A skinny kid in a SnailTrax shirt bellied upto the wonderfully crafted poker table and we were set for a night of card and sarcasm slinging. The poker game doesn’t need the full rehash as the host was most kind in starting me off with a perfectly mixed martini, followed by a bottle of Captain Morgan Silver that I believe I put a decent sized dent into while chipping up via suckouts. After which Otis asked me if I was having a good time due to the ill-gotten gains, but the chips in front of me didn’t have a meaning. I was more focused on seeing people I’ve met thru this space on the internet, and amazed how easy the slipper of friendship was to put on.

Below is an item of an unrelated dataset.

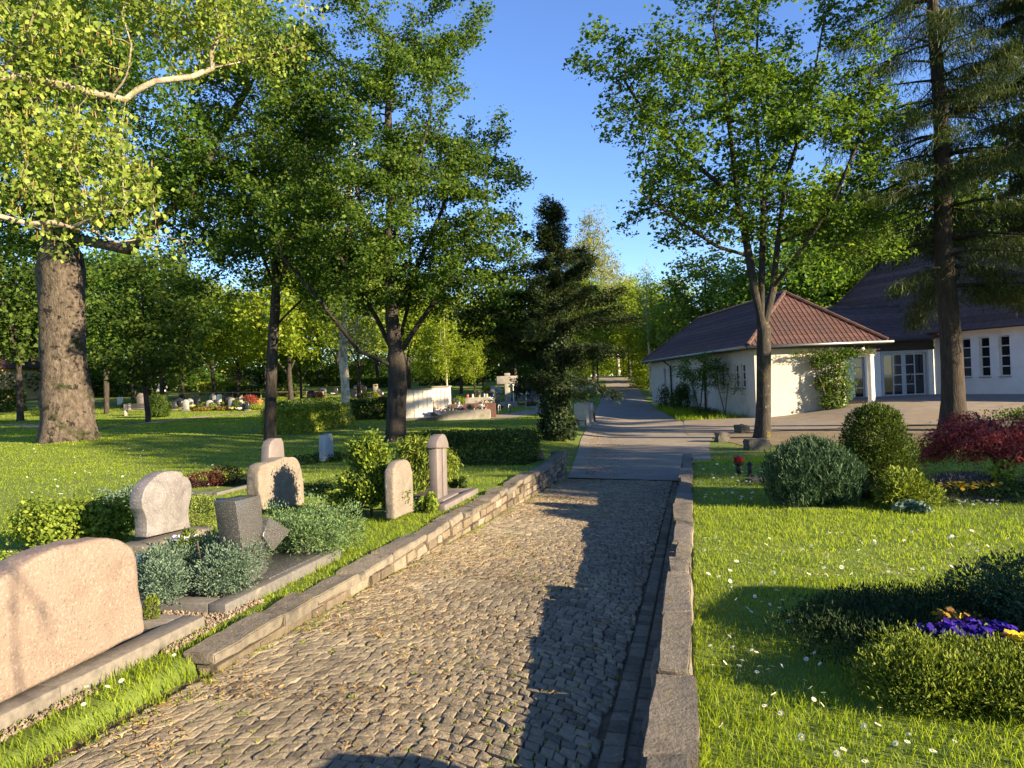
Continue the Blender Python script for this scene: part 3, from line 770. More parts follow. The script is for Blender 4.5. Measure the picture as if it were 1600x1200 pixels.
# leaning dark granite block with the tilted cube on its slab
p_dk = pbase(417, 890, .13)[0]
o4 = [on_p(px, py, p_dk) for px, py in [(386, 915), (368, 783), (407, 773.5), (418, 893)]]
s0 = o4[3][0]; x, y = to_xy(p_dk, s0)
T3 = thing('gravestone', 'leaning dark speckled granite block gravestone with a small tilted cube beside it', 'gravestone', (x, y, .10), RZG, 'gravestones by the left wall')
slab('headstone', [(a - s0, b - .10) for a, b in o4], .2, MT['gr_dark'], T3, .006, 2)
o5 = [on_p(px, py, p_dk + .02) for px, py in [(425, 862), (419.5, 808), (453, 829), (434, 868)]]
o5 = [on_p(px, py, p_dk + .02) for px, py in [(425, 862), (409, 838), (419.5, 808), (453, 829)]]
slab('tilted_block', [(a - s0, b - .10) for a, b in o5], .2, MT['gr_dark'], T3, .005, 2, -.03)
o6 = [on_p(px, py, p_dk + .02) for px, py in [(426, 862), (434, 866), (452, 831), (440, 845)]]
plinth(T3, -.12, .75, -.10, .42, -.06, -.005, MT['gr_dark'], 'base_slab')
kd0, kd1 = on_p(352, 938, p_dk + .17)[0], on_p(533, 853, p_dk + .17)[0]
kerb('dark grey granite kerb around the leaning block and the two junipers', p_dk + .17, kd0, kd1, 1.15, .15, .085, MT['kerb_dark'])
patch_sheet('grave_soil', '', p_dk - .95, p_dk + .04, kd0 + .14, kd1 - .14, .06, MT['soil'])

# rough sandstone slab, arched grey stone behind it, small blue grey stone
p_a = pbase(440, 792, .05)[0]
ol = [(412.5, 797), (405, 770), (404.5, 745), (405.6, 734), (409, 727), (418, 724), (428, 721.5), (434, 718.5), (440, 715.5), (447, 713.5), (459, 713), (464, 715.5), (467, 721), (472, 737), (475, 762), (476.5, 790)]
stone('rough hewn broad sandstone gravestone with a stepped wavy top behind the green juniper', ol, p_a, .20, MT['gr_sand'], .03, .022, 3, .014, 2, angle=None)
q = gd(432, 12.4); p_b = to_ps(q[0], q[1])[0]
ol = [(419, 752), (420, 725), (421, 697), (424.5, 689), (431, 684.7), (440, 684.5), (443, 691), (444, 702), (445.5, 722), (447, 748)]
stone('smooth grey gravestone with a softly arched top standing behind the rough sandstone', ol, p_b, .16, MT['gr_rose'], .0, .012, 2)
p_c = pbase(513, 718, -.02)[0]
ol = [(508, 721), (507.5, 681), (519, 677), (520.5, 684), (522, 713)]
stone('small narrow blue grey gravestone with a slanted top alone in the shady grass', ol, p_c, .16, MT['gr_blue'], -.05, .012, 2, .006, 1)
# round topped stone, mushroom shaped pillar stone
p_d = pbase(634, 806, .02)[0]
ol = [(617, 812), (615.5, 770), (615.3, 736), (619, 725.5), (625, 719.8), (632, 717.5), (638.5, 719.5), (642.3, 725.5), (645, 737.5), (646, 770), (648, 799)]
stone('round topped sandstone gravestone half behind the gold tipped cypress', ol, p_d, .13, MT['gr_sand'], .0, .030, 4, .008, 2, angle=None)
p_e = pbase(694, 778, .05)[0]
cap = [(681, 700), (681.3, 694), (682, 689.5), (686, 681.5), (691, 678), (694, 679.5), (696.5, 684), (699, 692), (699.7, 700)]
sh = [(684.5, 782), (682.5, 701), (690.2, 701), (691.5, 778)]; sh2 = [(693.5, 777), (692.2, 701), (697.8, 701), (699.5, 773)]
oc = [on_p(a, b, p_e) for a, b in cap]; s0 = oc[4][0]; x, y = to_xy(p_e, s0); zb = .03
T4 = thing('gravestone', 'slender rose grey gravestone with a half round cap and a split shaft', 'gravestone', (x, y, zb), RZG, 'gravestones by the left wall')
slab('cap', [(a - s0, b - zb) for a, b in oc], .15, MT['gr_rose'], T4, .008, 2, -.015)
for q_ in (sh, sh2): slab('shaft', [(a - s0, b - zb) for a, b in [on_p(c, d, p_e) for c, d in q_]], .12, MT['gr_rose'], T4, .006, 2, 0)
plinth(T4, -.32, .32, -.10, .20, -.06, .045, MT['gr_rose'])
kerb('rosy stone kerb of the grave under the slender gravestone', p_e + .26, s0 - .72, s0 + .75, .8, .11, .07, MT['gr_rose'], back=False)
patch_sheet('grave_soil', '', p_e - .6, p_e + .14, s0 - .6, s0 + .6, .03, MT['soil'])

# ------------------------------------------------------------------ planting left of the path
def at(px, py, z=0.0): return gp(px, py, z)
def lump(n, R_, Z, g_seed, h0=.5, flat=.5, rs=.45):
    g_ = np.random.default_rng(g_seed); L = []
    for i in range(n):
        a = i * 2.4 + g_.random(); r_ = R_ * (.2 + .55 * math.sqrt((i + .5) / n))
        s_ = R_ * rs * (.8 + .5 * g_.random())
        L.append((r_ * math.cos(a), r_ * math.sin(a), Z * (h0 + (g_.random() - .5) * .4), s_, s_, Z * flat * (.8 + .4 * g_.random())))
    return L
EXC += [(*at(310, 915)[:2], .30), (*at(482, 850)[:2], .3), (*at(110, 850)[:2], .45), (*at(580, 805)[:2], .35)]
shrub('juniper', 'blue green spreading juniper in front of the leaning granite block', 'juniper', at(312, 925, .05), lump(15, .54, .36, 3, .52, .5, .30), 32000, .022, .34, MT['l_juniper'], MT['stem'], along=True, seed=2, up=.3, thick=.55, bump=.5)
shrub('juniper', 'light green spreading juniper right of the tilted granite cube', 'juniper', at(480, 862, .05), lump(15, .52, .40, 5, .52, .5, .30), 28000, .024, .34, MT['l_juniper_g'], MT['stem'], along=True, seed=3, up=.5, thick=.55, bump=.5)
bx, by = at(110, 858)[:2]
q0, q1 = at(45, 862), at(192, 842); ln = np.linalg.norm((q1 - q0)[:2]); az = math.atan2(q1[1] - q0[1], q1[0] - q0[0])
L = [(x_ * ln - ln / 2, (random.random() - .5) * .2, .24 + random.random() * .1, .22, .24, .20 + random.random() * .10) for x_ in np.linspace(0, 1, 9)]
shrub('rose_bush', 'row of bright yellow green rose bushes behind the pink boulder stone', 'rose bushes', (q0 + q1) / 2, L, 7500, .042, .75, MT['l_rose'], MT['stem'], rz=az, seed=4, stems=9, bump=.4, thick=.6)
shrub('ground_cover', 'low leafy plants at the foot of the rose bushes', 'plants', at(60, 880), [(-.3, 0, .04, .3, .12, .09), (.15, .05, .05, .35, .13, .1)], 1400, .035, .7, MT['l_rose'], None, seed=5)
shrub('juniper', 'small grey blue juniper on the lawn left of the scroll shaped stone', 'juniper', at(186, 792), lump(6, .30, .27, 8, .5, .5), 3200, .034, .45, MT['l_juniper'], MT['stem'], along=True, seed=6)
shrub('box_ball', 'round yellow green clipped shrub between the scroll stone and the granite block', 'clipped shrub', at(316, 832), [(0, 0, .22, .20, .20, .24)], 3800, .02, .6, MT['l_globe'], MT['stem'], seed=7, bump=.06, along=True, up=.2)
shrub('cypress', 'dark green feathery dwarf cypress left of the leaning granite block', 'dwarf conifer', at(322, 872), lump(6, .24, .28, 11, .5, .5), 3000, .035, .35, MT['l_hinoki'], MT['stem'], along=True, seed=8)
shrub('pine_sprig', 'tiny upright conifer at the right edge of the pink boulder stone', 'small conifer', at(238, 975, .05), [(0, 0, .09, .05, .05, .11)], 700, .03, .2, MT['l_yellowyew'], MT['stem'], along=True, seed=9, up=.8)
def flowers(name, label, cat, base, w_, d_, h_, cols, n, fs=.022, seed=1, rz=0, leafn=900, group=None):
    g_ = np.random.default_rng(seed)
    t = shrub(name, label, cat, base, [(0, 0, h_ * .45, w_, d_, h_ * .55)], leafn, .028, .6, MT['l_ground'], None, rz=rz, group=group, seed=seed, part='leaves')
    for k, c in enumerate(cols):
        key = 'fl_%d_%d_%d' % tuple(int(v * 100) for v in c)
        if key not in MT: MT[key] = leaf('petal_' + str(len(MT)), [(.2, tuple(v * .75 for v in c)), (.8, c)], .25, (1, 1, 1))
        m_ = n // len(cols); a = g_.random(m_) * 6.28; r_ = np.sqrt(g_.random(m_))
        sp = (k - (len(cols) - 1) / 2) * .45 * w_ if len(cols) > 1 else 0
        P0 = np.stack([r_ * np.cos(a) * w_ * (.7 if len(cols) > 1 else .95) + sp, r_ * np.sin(a) * d_ * .9, h_ * (.75 + .35 * g_.random(m_))], 1)
        P1 = np.repeat(P0, 5, 0); th = np.tile(np.arange(5) * 1.2566, m_) + np.repeat(g_.random(m_) * 6, 5)
        tilt = np.repeat(g_.normal(size=(m_, 3)) * .35 + np.array((.25, -.25, .8)), 5, 0)
        ax = np.stack([np.cos(th), np.sin(th), g_.normal(size=len(th)) * .15], 1)
        ax = ax - unit(tilt) * (ax * unit(tilt)).sum(1, keepdims=True)
        leaf_mesh('blossoms', P1 + unit(ax) * fs * .45, tilt, fs, .95, MT[key], t, ax, .1, (0, 0, 0), g_)
    return t
flowers('pansies', 'white and violet pansies between the pink boulder and the blue juniper', 'flowers', at(236, 893, .03), .16, .13, .14, [(.75, .75, .78), (.22, .06, .20)], 90, .03, 3)
flowers('pansies', 'pale violet and white pansies in front of the scroll stone plinth', 'flowers', at(300, 858, .03), .22, .10, .13, [(.55, .52, .70), (.75, .74, .76)], 60, .026, 4)
flowers('pansies', 'violet and white flowers in the shade right of the box ball', 'flowers', at(352, 795, .0), .22, .14, .12, [(.30, .28, .45), (.6, .6, .7)], 60, .028, 5)
flowers('pansies', 'white flowers low under the gold tipped cypress', 'flowers', at(535, 806, .0), .22, .12, .10, [(.6, .62, .7)], 40, .026, 6)
flowers('flower_bed', 'patch of yellow primroses on the grave behind the granite block', 'flowers', gh(370, 757), .36, .22, .16, [(.60, .45, .03), (.50, .42, .08)], 110, .035, 7)
shrub('heather', 'dark red heather on the grave left of the yellow primroses', 'heather', gh(328, 760), [(-.12, 0, .12, .36, .22, .15), (.25, .1, .15, .3, .22, .2)], 2600, .04, .4, MT['l_darkred'], MT['stem'], seed=10, along=True)
q = gh(365, 764); pq, sq = to_ps(q[0], q[1]); kerb('low dark kerb in front of the red heather and yellow primroses', pq + .2, sq - .7, sq + .9, .9, .09, .05, MT['kerb_dark'], back=False)
shrub('ground_cover', 'low dark groundcover around the small blue grey stone', 'plants', gh(495, 722), lump(6, .75, .22, 4, .4, .4), 2600, .05, .6, MT['l_hedge'], None, seed=31)
shrub('ground_cover', 'dark groundcover behind the green juniper at the foot of the sandstone', 'plants', gh(488, 770), lump(4, .4, .16, 4, .4, .4), 1300, .04, .6, MT['l_hedge'], None, seed=32)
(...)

Granted ending up a winner for the evening didn’t suck, but I was more focused on enjoy the time even if it got a little fuzzy when the game broke and Big Pirate, Shep, and Scott hauled my rum soaked ass over to the Waffle House for some sobering food and chat (yes Shep, next on my list for a South Carolina trip is to try grits for the first time). Being served by a burnt out looking Michele Pfeiffer with a tattoo on her forearm and a largely-chested female showing ravine-like cleavage in the booth next to me with some tasty vittles of breakfast food topped off what I deemed “my vacation”.

I had a great time with the kids (minus the plane flights from hell), enjoyed the company of my wife, but the few hours I was able to spend with those I’ve met through this page will remain my best memories of the trip.